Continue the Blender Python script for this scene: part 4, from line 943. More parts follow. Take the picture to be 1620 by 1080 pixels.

==

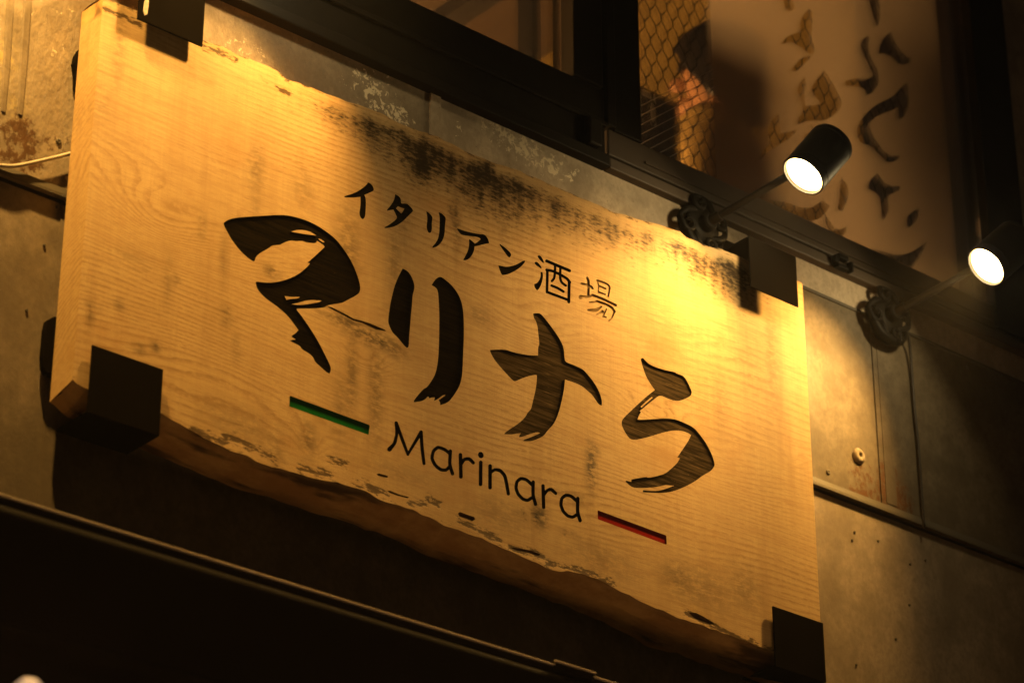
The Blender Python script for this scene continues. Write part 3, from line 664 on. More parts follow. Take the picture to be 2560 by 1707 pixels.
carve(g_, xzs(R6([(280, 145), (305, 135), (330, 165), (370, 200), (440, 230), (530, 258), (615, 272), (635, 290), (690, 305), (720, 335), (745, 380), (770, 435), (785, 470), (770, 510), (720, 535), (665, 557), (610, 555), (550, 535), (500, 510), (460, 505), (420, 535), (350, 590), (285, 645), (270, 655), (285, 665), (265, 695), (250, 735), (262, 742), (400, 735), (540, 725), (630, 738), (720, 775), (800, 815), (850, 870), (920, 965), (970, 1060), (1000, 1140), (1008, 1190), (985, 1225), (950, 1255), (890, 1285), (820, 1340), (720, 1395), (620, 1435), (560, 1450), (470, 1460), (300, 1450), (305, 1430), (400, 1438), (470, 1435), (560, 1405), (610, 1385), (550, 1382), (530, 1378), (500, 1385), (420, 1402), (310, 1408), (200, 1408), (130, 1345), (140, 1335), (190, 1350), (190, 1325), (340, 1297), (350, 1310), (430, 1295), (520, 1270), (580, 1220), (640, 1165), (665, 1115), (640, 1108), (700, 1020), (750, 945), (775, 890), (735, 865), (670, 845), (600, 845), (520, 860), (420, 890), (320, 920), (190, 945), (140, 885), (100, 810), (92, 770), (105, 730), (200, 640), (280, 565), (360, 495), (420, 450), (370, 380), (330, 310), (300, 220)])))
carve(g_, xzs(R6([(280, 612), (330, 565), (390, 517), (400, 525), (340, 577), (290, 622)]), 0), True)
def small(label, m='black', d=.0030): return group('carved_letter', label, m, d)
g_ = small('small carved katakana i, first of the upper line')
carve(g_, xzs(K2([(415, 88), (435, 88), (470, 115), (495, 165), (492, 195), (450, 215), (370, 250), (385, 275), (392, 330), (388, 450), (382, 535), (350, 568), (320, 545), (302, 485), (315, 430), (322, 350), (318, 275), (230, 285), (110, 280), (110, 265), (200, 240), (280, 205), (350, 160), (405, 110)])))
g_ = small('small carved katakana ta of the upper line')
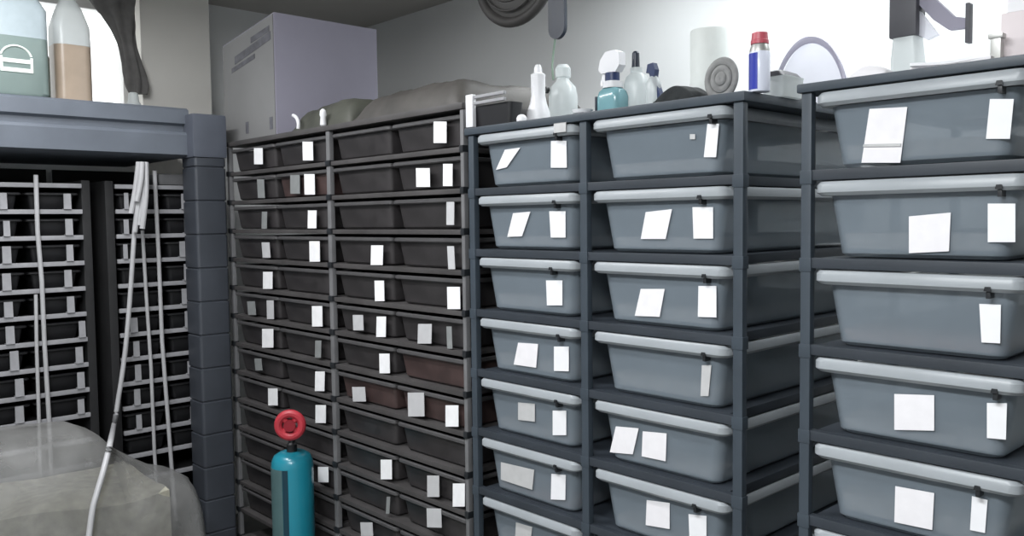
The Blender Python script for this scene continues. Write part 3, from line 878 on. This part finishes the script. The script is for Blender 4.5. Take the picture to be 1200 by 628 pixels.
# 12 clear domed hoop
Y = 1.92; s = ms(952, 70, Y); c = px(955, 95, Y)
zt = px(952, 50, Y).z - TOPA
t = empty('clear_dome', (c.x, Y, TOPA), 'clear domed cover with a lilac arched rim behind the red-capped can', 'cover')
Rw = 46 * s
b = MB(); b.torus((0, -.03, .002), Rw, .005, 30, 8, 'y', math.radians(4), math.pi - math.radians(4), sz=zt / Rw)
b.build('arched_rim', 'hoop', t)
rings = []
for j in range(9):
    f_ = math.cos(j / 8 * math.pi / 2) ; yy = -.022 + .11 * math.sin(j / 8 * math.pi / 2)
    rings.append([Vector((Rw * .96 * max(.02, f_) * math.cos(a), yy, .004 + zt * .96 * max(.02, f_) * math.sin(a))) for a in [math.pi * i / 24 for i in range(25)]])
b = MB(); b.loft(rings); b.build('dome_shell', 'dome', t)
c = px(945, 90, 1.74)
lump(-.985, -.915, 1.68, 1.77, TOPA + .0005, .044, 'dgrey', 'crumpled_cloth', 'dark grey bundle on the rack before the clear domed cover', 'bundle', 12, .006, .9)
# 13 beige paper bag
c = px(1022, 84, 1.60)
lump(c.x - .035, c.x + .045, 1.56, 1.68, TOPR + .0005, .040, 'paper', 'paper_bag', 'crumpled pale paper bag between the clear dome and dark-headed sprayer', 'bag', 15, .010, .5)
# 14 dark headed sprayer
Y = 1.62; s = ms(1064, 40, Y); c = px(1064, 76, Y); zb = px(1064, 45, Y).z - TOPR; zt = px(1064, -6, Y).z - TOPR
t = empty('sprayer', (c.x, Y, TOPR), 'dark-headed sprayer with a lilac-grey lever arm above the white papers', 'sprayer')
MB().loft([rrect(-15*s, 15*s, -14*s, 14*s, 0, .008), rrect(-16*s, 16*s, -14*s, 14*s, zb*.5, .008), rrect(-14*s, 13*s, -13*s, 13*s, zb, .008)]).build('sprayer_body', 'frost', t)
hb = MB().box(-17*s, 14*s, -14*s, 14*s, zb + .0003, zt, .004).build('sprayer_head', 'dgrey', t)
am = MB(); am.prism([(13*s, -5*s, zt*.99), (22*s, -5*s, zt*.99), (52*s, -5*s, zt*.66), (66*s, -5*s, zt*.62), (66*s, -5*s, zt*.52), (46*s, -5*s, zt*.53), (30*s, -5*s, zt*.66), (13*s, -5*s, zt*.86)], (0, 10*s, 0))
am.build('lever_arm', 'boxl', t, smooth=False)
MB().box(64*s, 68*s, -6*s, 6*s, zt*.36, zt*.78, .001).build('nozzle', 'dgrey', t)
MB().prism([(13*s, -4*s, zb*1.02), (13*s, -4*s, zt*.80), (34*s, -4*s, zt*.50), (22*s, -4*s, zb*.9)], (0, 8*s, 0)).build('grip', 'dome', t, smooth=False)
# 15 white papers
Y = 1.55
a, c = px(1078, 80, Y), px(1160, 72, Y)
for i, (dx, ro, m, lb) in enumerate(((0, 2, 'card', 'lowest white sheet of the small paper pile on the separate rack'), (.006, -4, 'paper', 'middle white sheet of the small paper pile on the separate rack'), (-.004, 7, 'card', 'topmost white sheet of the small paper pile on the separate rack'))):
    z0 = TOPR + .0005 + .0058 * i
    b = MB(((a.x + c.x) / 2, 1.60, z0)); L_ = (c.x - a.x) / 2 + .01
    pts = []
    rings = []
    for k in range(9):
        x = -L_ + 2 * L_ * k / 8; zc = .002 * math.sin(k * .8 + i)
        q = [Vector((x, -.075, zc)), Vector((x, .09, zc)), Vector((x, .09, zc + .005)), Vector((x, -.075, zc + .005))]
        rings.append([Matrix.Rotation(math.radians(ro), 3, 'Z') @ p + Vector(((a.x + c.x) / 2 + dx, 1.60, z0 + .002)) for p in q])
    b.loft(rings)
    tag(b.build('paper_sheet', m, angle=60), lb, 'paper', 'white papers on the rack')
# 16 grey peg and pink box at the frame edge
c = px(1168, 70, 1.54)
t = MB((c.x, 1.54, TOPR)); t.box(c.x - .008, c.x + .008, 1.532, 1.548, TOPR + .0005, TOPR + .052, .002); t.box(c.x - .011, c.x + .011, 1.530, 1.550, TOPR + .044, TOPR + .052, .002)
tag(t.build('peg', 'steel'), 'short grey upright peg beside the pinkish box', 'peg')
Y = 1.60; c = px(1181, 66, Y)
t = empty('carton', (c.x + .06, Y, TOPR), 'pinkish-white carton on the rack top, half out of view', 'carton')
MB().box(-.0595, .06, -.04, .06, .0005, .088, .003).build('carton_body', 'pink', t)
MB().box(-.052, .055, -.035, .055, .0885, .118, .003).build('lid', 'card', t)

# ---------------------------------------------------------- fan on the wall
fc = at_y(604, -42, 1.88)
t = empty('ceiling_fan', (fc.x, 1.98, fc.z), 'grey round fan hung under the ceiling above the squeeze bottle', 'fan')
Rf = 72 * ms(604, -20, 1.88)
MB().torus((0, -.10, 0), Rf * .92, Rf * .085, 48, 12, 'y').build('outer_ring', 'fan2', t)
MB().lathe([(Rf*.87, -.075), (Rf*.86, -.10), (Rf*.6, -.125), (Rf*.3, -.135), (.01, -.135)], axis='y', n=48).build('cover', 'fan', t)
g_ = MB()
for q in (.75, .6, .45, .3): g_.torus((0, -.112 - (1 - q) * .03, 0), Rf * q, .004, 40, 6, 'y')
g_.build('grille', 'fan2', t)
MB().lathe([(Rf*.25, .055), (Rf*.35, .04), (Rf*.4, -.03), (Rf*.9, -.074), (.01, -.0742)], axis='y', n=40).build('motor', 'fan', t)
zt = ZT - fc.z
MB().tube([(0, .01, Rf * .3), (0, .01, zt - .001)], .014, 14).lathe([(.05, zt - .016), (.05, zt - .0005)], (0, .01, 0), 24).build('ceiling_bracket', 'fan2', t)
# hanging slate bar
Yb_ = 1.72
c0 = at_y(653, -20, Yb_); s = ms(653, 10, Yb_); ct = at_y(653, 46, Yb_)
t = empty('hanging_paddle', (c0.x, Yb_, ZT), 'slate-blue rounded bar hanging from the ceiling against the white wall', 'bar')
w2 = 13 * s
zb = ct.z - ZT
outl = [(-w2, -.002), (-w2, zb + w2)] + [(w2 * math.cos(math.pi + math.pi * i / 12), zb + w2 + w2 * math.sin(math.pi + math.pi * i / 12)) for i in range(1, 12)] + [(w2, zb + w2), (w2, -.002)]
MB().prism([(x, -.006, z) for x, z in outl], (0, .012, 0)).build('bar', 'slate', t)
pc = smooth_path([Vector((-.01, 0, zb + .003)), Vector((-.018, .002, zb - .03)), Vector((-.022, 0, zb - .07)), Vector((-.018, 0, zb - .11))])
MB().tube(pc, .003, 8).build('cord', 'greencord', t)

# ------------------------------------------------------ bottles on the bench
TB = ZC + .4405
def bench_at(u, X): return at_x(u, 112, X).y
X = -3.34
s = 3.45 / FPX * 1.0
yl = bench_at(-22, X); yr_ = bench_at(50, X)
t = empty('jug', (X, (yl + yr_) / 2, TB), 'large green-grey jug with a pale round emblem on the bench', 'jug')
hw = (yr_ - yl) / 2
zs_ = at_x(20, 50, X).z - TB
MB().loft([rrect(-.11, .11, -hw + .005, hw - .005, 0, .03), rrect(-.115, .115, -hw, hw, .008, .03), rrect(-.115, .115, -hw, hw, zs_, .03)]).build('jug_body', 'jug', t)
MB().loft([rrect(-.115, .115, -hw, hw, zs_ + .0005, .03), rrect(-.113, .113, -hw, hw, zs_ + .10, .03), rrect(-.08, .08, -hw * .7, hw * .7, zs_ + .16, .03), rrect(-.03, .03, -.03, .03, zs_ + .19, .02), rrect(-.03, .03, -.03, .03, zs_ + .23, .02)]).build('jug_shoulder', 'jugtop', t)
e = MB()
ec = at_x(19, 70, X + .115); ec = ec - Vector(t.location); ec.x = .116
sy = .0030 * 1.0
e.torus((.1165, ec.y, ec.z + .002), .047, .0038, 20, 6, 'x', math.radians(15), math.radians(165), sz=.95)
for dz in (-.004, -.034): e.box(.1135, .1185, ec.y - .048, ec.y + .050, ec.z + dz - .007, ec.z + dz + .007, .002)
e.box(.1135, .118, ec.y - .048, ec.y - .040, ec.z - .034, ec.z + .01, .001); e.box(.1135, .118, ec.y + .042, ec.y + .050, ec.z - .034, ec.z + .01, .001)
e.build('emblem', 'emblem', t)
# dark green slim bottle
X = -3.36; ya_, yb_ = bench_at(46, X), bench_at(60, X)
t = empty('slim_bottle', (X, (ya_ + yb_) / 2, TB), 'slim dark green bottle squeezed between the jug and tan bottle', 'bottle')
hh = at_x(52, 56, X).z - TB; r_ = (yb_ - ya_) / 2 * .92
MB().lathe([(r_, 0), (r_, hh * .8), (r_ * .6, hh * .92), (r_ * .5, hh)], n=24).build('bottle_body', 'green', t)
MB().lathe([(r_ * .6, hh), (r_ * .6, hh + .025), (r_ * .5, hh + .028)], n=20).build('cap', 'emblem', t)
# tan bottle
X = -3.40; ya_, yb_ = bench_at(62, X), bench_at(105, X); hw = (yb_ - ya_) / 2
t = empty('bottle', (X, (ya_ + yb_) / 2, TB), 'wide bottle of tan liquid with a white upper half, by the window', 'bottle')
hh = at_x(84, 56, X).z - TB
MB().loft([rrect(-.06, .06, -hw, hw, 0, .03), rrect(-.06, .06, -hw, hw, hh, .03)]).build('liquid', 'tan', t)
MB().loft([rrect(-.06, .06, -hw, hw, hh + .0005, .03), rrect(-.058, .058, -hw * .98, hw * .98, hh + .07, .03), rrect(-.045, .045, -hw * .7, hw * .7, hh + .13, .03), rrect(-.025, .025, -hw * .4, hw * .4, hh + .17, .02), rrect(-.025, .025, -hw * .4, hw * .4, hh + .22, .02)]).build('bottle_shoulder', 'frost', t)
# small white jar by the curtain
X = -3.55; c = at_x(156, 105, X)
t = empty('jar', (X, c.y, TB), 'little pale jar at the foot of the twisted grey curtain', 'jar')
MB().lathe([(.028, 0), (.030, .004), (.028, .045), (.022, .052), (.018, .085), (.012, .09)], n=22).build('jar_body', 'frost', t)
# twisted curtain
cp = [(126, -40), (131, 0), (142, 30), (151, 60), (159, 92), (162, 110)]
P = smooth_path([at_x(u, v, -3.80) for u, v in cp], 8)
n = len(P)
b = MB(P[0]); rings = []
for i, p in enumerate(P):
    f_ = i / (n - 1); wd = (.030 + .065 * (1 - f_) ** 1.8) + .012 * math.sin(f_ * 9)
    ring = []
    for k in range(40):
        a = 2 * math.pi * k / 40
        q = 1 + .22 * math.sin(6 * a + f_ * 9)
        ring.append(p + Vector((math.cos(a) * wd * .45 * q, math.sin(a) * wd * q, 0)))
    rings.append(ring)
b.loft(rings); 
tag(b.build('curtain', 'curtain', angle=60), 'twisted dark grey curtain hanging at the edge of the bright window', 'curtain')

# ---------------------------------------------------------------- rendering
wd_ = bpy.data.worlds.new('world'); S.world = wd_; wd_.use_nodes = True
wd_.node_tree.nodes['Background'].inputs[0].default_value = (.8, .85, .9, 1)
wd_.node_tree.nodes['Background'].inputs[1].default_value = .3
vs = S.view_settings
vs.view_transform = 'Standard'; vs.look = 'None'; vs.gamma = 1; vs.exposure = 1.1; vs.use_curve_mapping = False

Set task: Track down the lines that include the word "pixels" and copy them.

Output of the exercise:
Continue the Blender Python script for this scene: part 4, from line 943. More parts follow. Take the picture to be 1620 by 1080 pixels.
The Blender Python script for this scene continues. Write part 3, from line 664 on. More parts follow. Take the picture to be 2560 by 1707 pixels.
The Blender Python script for this scene continues. Write part 3, from line 878 on. This part finishes the script. The script is for Blender 4.5. Take the picture to be 1200 by 628 pixels.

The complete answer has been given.